■ TASK INPUTS
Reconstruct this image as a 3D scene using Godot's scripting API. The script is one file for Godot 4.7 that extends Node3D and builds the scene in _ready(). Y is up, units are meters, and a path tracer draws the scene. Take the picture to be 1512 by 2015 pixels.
---
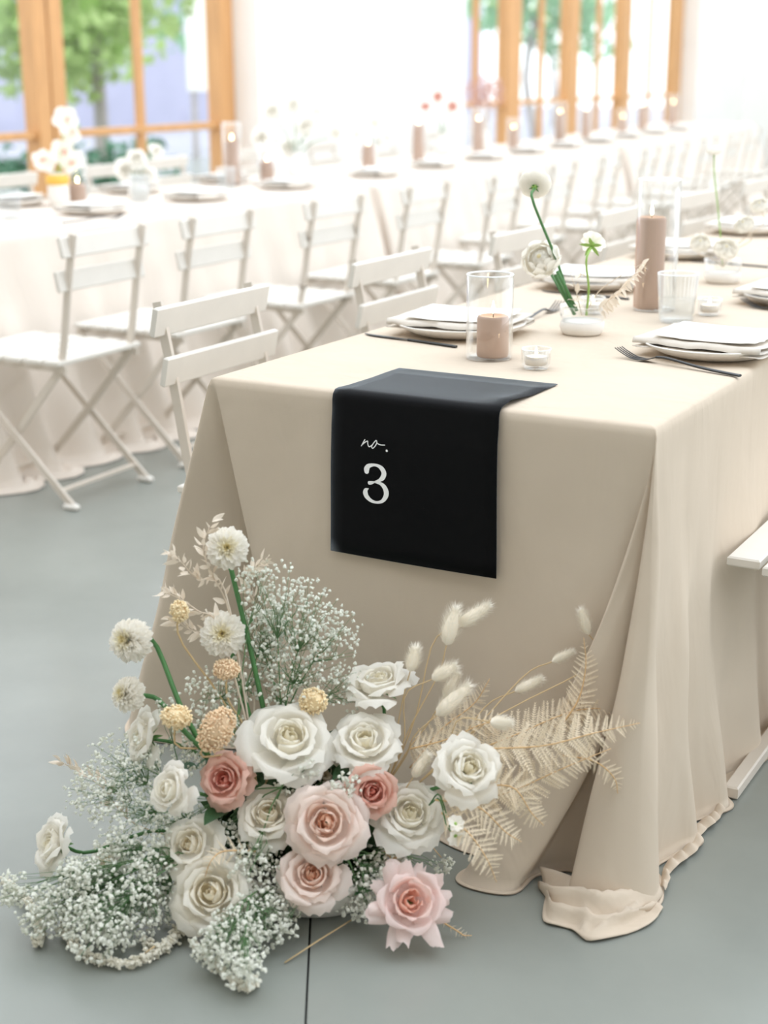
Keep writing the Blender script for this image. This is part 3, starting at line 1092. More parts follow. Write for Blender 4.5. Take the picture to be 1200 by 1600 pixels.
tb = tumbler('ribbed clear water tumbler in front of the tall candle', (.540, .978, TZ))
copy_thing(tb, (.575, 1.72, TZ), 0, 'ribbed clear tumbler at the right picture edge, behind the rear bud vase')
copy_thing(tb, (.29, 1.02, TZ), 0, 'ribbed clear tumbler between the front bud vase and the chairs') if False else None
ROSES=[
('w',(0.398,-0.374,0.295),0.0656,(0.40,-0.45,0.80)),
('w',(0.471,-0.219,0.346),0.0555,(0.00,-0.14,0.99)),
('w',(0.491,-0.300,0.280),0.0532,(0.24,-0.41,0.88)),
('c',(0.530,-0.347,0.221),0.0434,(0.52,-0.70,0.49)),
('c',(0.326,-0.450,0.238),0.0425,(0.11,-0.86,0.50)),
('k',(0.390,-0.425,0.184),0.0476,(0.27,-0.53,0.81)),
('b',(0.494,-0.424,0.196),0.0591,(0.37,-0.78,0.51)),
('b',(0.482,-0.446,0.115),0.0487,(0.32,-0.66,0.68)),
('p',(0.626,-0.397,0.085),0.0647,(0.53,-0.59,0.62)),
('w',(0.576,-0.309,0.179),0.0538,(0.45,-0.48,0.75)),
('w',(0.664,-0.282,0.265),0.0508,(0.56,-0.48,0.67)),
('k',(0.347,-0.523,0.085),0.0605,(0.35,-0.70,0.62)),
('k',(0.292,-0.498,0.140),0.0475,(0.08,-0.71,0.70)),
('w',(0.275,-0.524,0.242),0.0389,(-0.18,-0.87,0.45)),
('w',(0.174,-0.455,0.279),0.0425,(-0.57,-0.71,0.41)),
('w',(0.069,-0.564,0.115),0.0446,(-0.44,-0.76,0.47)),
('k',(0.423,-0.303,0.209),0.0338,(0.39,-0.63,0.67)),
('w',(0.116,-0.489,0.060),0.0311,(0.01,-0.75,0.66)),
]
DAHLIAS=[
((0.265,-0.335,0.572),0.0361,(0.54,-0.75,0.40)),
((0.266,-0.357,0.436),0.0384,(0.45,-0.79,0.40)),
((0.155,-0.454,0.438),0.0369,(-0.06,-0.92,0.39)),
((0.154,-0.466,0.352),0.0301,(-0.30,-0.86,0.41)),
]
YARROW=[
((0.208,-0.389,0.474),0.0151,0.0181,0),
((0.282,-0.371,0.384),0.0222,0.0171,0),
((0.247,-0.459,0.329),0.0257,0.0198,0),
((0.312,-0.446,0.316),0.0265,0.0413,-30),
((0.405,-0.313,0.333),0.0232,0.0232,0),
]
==
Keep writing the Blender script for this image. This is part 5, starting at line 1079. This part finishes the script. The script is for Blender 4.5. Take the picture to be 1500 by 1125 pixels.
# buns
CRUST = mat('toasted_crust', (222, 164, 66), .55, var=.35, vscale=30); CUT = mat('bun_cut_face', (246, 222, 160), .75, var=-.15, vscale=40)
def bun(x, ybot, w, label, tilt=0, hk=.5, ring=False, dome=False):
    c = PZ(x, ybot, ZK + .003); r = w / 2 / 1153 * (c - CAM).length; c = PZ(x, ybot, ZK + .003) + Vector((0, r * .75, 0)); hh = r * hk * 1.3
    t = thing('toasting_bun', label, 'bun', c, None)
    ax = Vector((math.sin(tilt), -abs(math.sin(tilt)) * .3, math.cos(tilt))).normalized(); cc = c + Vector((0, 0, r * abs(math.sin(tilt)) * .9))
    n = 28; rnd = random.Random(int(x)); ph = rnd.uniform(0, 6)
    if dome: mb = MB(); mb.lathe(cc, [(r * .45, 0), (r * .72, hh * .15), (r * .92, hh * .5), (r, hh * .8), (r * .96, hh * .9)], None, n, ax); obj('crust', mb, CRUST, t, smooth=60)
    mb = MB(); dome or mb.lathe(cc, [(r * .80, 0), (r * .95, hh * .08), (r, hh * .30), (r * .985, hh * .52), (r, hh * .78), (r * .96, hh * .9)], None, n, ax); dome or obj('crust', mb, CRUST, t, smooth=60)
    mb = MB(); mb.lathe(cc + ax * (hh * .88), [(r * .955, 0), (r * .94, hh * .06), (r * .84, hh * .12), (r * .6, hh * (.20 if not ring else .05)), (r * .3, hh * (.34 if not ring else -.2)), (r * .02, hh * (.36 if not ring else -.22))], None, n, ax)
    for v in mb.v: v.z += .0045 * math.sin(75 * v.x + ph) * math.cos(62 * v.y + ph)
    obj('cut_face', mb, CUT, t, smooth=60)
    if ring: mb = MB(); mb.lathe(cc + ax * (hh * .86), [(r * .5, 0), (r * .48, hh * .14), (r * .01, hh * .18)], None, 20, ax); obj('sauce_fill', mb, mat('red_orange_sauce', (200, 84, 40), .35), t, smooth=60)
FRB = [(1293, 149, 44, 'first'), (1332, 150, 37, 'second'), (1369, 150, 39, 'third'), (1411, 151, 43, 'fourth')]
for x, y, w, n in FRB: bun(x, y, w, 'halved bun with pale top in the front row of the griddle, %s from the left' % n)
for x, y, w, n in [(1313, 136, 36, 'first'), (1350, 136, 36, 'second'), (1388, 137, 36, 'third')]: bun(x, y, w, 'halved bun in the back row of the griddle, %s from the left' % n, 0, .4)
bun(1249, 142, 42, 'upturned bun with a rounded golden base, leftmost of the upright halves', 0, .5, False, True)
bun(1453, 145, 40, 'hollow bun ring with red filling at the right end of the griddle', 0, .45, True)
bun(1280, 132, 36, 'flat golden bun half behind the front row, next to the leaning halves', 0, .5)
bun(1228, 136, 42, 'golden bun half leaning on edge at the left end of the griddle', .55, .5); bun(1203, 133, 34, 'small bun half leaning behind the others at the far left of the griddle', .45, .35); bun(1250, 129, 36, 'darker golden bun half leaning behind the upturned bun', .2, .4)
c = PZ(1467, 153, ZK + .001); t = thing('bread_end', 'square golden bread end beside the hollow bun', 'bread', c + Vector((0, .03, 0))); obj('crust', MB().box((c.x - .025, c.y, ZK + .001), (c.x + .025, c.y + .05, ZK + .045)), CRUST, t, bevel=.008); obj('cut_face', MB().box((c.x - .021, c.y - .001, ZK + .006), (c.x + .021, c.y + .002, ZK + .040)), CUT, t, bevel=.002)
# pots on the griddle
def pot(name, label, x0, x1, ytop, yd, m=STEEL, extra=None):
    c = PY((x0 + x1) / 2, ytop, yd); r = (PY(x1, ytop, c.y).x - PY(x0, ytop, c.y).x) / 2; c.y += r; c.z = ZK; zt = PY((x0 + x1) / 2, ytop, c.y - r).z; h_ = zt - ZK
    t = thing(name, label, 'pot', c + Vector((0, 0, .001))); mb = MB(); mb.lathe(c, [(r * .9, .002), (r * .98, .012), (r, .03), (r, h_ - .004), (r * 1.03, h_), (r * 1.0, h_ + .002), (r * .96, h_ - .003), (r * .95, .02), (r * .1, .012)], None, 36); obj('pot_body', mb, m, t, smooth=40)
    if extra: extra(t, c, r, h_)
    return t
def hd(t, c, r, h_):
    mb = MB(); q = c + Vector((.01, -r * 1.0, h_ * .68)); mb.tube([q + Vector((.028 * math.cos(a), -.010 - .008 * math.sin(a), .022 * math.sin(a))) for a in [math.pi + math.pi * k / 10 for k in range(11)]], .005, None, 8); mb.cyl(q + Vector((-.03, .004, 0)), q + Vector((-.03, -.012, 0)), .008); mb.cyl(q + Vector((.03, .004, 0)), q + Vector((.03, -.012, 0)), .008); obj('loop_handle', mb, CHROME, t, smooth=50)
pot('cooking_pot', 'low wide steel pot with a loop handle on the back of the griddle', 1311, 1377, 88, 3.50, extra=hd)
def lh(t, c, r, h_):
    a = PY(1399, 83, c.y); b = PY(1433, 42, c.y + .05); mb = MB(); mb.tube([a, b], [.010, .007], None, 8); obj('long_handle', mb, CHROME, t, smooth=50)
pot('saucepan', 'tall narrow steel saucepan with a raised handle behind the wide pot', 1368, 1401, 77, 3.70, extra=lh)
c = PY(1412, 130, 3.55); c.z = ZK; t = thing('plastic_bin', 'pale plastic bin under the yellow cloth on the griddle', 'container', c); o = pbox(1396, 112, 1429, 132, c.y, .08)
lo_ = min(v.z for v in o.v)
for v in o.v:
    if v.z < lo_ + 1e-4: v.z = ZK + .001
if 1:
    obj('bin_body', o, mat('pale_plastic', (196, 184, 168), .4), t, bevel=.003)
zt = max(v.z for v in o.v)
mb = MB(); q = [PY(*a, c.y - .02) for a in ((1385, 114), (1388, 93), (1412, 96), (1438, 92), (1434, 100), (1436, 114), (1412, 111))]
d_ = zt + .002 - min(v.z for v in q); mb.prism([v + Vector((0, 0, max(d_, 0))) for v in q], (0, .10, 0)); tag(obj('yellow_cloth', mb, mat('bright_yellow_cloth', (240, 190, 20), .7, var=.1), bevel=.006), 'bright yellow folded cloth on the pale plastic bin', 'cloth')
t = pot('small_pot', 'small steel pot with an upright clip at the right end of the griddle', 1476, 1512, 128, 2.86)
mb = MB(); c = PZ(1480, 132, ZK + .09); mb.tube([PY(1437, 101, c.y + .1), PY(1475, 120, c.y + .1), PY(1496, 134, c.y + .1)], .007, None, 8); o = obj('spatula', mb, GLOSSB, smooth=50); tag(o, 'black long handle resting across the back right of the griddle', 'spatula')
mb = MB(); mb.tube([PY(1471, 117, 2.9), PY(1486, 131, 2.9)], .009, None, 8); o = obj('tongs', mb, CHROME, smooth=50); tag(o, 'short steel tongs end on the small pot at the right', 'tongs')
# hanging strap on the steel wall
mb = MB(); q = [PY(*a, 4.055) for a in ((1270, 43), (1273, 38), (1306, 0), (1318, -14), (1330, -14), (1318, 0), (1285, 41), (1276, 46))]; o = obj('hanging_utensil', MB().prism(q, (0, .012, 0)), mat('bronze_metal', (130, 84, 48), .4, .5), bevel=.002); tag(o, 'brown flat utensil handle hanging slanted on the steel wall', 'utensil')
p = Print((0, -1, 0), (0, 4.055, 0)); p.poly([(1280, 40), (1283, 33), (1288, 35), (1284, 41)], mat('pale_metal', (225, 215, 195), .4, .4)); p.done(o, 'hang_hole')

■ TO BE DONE
Report how many lines in the listing above include the word "part". Give nothing but the number.

■ PROBLEM SOLUTION
2